Spatial Covariance Matrix Reconstruction for DOA Estimation in Hybrid Massive MIMO Systems with Multiple Radio Frequency Chains

TL;DR

This paper introduces a novel method for reconstructing the spatial covariance matrix in hybrid massive MIMO systems, enabling effective DOA estimation with reduced hardware costs by adapting the MUSIC algorithm.

Contribution

It proposes a new SCM reconstruction algorithm using linear equations and optimized DOA selection, tailored for hybrid massive MIMO systems with multiple RF chains.

Findings

Accurate SCM reconstruction enables effective MUSIC-based DOA estimation.

The proposed algorithms demonstrate low complexity and high accuracy in simulations.

The method reduces hardware costs by avoiding full digital signal processing.

Abstract

Multiple signal classification (MUSIC) has been widely applied in multiple-input multiple-output (MIMO) receivers for direction-of-arrival (DOA) estimation. To reduce the cost of radio frequency (RF) chains operating at millimeter-wave bands, hybrid analog-digital structure has been adopted in massive MIMO transceivers. In this situation, the received signals at the antennas are unavailable to the digital receiver, and as a consequence, the spatial covariance matrix (SCM), which is essential in MUSIC algorithm, cannot be obtained using traditional sample average approach.
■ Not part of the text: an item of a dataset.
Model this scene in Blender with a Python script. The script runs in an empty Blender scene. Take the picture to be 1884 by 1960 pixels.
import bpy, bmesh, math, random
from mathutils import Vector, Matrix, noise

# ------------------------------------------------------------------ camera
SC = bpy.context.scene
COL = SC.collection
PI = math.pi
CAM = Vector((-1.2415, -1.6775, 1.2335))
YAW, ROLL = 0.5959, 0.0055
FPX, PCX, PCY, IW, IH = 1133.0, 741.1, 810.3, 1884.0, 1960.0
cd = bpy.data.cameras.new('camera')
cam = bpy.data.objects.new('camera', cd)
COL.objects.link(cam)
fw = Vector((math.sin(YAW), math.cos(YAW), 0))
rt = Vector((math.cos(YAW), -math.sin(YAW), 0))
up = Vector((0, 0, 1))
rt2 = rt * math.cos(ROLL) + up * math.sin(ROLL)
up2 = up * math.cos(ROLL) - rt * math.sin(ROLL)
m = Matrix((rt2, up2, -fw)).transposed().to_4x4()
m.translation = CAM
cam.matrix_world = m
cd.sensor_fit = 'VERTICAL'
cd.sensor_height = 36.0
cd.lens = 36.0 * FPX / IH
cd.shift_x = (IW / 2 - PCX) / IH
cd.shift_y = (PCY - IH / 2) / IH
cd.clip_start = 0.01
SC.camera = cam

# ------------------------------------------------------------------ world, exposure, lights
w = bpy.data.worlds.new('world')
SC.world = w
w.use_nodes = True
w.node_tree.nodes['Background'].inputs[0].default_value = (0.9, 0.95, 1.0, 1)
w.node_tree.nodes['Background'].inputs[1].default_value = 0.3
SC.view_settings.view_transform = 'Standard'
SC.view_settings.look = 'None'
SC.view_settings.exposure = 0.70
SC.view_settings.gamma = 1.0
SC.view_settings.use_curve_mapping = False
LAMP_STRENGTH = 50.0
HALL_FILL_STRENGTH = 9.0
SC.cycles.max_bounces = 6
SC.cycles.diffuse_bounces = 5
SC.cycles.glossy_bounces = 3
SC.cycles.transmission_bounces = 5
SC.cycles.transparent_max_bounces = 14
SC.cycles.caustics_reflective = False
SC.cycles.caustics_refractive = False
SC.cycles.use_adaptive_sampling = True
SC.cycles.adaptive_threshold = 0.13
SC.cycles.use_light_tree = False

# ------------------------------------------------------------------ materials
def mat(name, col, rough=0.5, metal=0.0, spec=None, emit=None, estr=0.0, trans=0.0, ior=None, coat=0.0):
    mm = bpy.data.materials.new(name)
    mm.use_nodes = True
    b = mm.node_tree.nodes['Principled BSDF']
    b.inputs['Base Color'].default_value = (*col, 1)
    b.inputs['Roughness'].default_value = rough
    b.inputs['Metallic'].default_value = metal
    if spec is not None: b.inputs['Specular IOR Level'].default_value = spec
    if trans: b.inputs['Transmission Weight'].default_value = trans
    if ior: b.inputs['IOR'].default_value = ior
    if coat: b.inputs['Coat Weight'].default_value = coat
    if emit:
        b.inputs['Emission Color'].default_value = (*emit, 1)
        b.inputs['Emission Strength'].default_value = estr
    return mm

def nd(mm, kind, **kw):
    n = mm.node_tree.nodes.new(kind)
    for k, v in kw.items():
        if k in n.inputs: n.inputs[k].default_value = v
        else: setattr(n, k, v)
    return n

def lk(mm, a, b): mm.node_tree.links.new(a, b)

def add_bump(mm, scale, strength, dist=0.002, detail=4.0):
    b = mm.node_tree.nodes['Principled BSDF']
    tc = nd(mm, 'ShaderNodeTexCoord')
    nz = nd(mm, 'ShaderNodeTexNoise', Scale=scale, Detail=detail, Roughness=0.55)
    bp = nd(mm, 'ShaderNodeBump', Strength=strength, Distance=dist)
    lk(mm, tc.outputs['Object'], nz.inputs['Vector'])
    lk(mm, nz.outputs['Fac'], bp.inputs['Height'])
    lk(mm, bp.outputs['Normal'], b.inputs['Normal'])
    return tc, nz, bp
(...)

Based on our previous work, we propose a novel algorithm for SCM reconstruction in hybrid massive MIMO systems with multiple RF chains. By switching the analog beamformers to a group of predetermined DOAs, SCM can be reconstructed through the solutions of a set of linear equations. In addition, based on insightful analysis on that linear equations, a low-complexity algorithm, as well as a careful selection of the predetermined DOAs, will be also presented in this paper. Simulation results show that the proposed algorithms can reconstruct the SCM accurately so that MUSIC algorithm can be well used for DOA estimation in hybrid massive MIMO systems with multiple RF chains.